Weiss, a trained opera singer and performer, mined the early Romantic composer’s music and personal life for inspiration and artistic license.
“There was one writing in particular where he talks about not being able to partake in a feast,” Weiss said. “He says he wanders into distant lands where he sang songs for many, many years, and when he sang of love, it became pain; and when he sang of pain, it became love. Through that quote, we took inspiration to create this narrative about queerness and self discovery.”
The Wandering, which thematically draws from abstract concepts of queerness and futuring, took about ten months to develop, according to Small.
“I believe it's really important, as an activist and someone who is trying to create better realities for humankind, to really make the future that you want to happen exist in the present,” Small said. “That's what this show is doing. We want to create a show that introduces people to this really important historical figure as a queer figure and let his queer past be celebrated. We're futuring it and making it digital and making it fun, contemporary, and relevant.”
This celebration of contemporary queerness included casting Bambi Banks Couleé, a Chicago-based drag queen and member of Maison Couleé, in the filmed portion of the piece.

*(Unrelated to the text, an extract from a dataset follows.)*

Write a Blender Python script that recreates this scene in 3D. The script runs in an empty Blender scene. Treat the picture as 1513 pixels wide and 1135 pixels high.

“We're demonstrating a reality––the possibility for reality that the protagonist goes through––where you see things that make you wonder what makes you queer and wondrous,” Weiss said. “This character goes through a transformation where it's possible to see Bambi Banks Couleé lip-synching Schubert and this reclaiming of a queer past that's normally written as very heteronormative and white. It's sort of like looking at the past of classical music and choosing to queer it.”